*Task details*: Extract the lines that hold the string "picture".

*Material provided*:
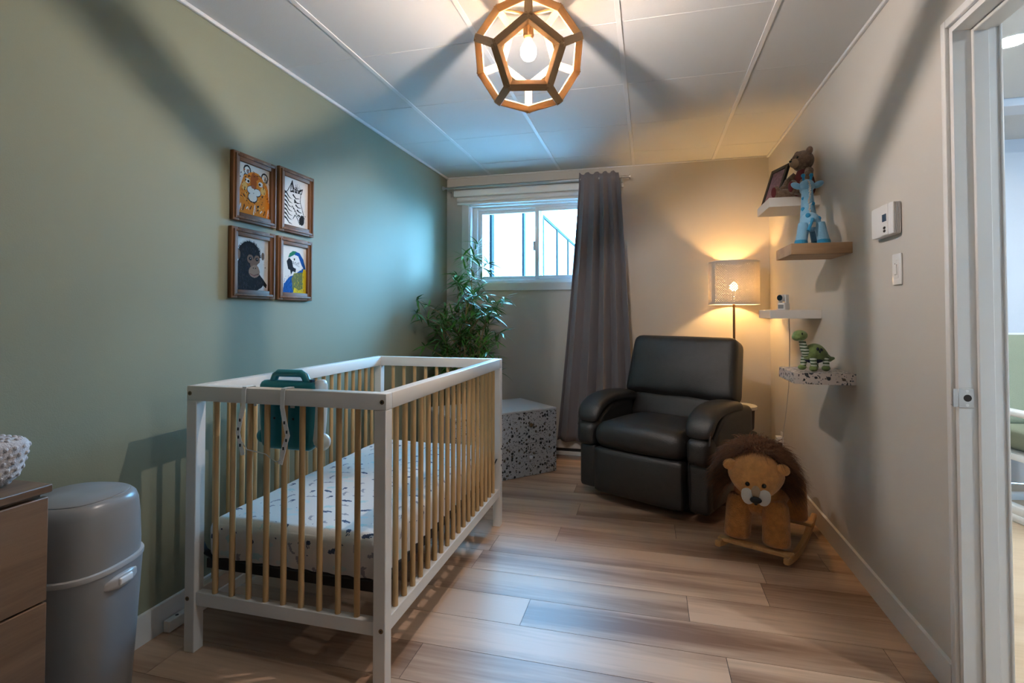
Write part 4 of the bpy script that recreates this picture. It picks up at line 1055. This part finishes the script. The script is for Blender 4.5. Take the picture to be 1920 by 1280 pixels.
# ------------------------------------------------------------------ wall shelves
def shelf(name, yn, yf, z0, z1, m, label):
    o = mk(name, box(BM(), (XR-.2545, yn, z0), (XR, yf, z1), .0015, 1), m); tag(o, label, 'shelf', 'floating shelves on the right wall'); return o
shelf('wall_shelf', 3.140, 3.455, 1.757, 1.808, 'crib_white', 'white floating shelf, topmost of four, holding the bear')
shelf('wall_shelf', 2.689, 2.985, 1.446, 1.497, 'shelf_oak', 'oak wood floating shelf holding the blue giraffe')
shelf('wall_shelf', 3.140, 3.440, 1.143, 1.190, 'crib_white', 'plain white floating shelf holding the baby camera')
shelf('wall_shelf', 2.666, 2.955, .847, .898, 'terrazzo2', 'black-flecked terrazzo floating shelf, lowest of four, holding the dinosaur')
# photo frame leaning on the top shelf
pf = empty('photo_frame', (.694, 3.368, 1.808), math.radians(-72.5), 'black framed pink print leaning on the top shelf beside the bear', 'picture frame')
Mf = Matrix.Translation((0, 0, .004))@Matrix.Rotation(math.radians(-18), 4, 'X')
b = BM()
for lo, hi in (((-.09, -.008, 0), (-.066, .008, .235)), ((.066, -.008, 0), (.09, .008, .235)), ((-.066, -.008, 0), (.066, .008, .024)), ((-.066, -.008, .211), (.066, .008, .235))): box(b, lo, hi, .002, 1, Mf)
mk('frame', b, 'black', pf); mk('print', box(BM(), (-.067, -.003, .023), (.067, .003, .212), M=Mf), 'rose', pf, smooth=False)
# teddy bear sitting on the top shelf, facing the room
be = empty('teddy_bear', (.826, 3.190, 1.808), math.radians(-66), 'brown plush teddy bear in a maroon shirt sitting on the top shelf', 'plush toy')
b = BM(); blob(b, [((0, .01, .004), .03, .03, (0, 0, 1)), ((0, .01, .02), .062, .055, (0, 0, 1)), ((0, .008, .06), .070, .060, (0, 0, 1)), ((0, .008, .11), .060, .052, (0, 0, 1)), ((0, .008, .15), .042, .040, (0, 0, 1)), ((0, .006, .168), .03, .03, (0, 0, 1))])
o = mk('body', b, 'maroon', be); o.modifiers.new('s', 'SUBSURF').render_levels = 2
b = BM(); sph(b, (0, 0, .215), (.066, .060, .060), 24, 16); mk('head', b, 'bear', be)
b = BM(); sph(b, (0, -.052, .200), (.033, .030, .026), 18, 12); mz = mk('muzzle', b, 'bear_light', be)
mk('nose', sph(BM(), (0, -.081, .209), (.010, .007, .007), 12, 8), 'black', mz)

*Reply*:
Write part 4 of the bpy script that recreates this picture. It picks up at line 1055. This part finishes the script. The script is for Blender 4.5. Take the picture to be 1920 by 1280 pixels.
pf = empty('photo_frame', (.694, 3.368, 1.808), math.radians(-72.5), 'black framed pink print leaning on the top shelf beside the bear', 'picture frame')